As the Netherlands Government has been informed allocations of shipping, outside military requirements, have already been made for the first and second quarters of 1945 and all possible assistance by the civilian agencies is being directed to the procurement of supplies for such ships. This Government urges that the representatives of the Netherlands Government, concerned with procurement, be instructed to expedite purchases wherever possible and to take the maximum advantage of wartime supply availabilities including the utilization of substitutes where more full specifications cannot be met.

(4) Progress is therefore being made toward the objectives outlined in the notes of the Netherlands Government under reference. The Government of the United States recognizes the desirability of these objectives and will, as military considerations permit, cooperate fully in their realization.

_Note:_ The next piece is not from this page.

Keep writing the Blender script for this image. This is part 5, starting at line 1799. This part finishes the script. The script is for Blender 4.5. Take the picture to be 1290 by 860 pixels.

(5) Pending the fuller implementation of the Netherlands Government’s plans to supply civilian needs in the liberated portion of the Netherlands, the Government of the United States has been in continuous touch with the military authorities to the end that liberated [Page 12] civilian populations be afforded the maximum relief supplies which can, during the period of armed conflict, appropriately be supplied through military facilities. It has, indeed, been unfortunate that military requirements have prevented up to the present time, the carrying out of the planned provision for civilian needs. This Government has recently noted with gratification, an improvement in the availability of military civilian supplies for the portion of the Netherlands now liberated and the accumulation of special reserves for that portion of the Netherlands still under domination of the enemy.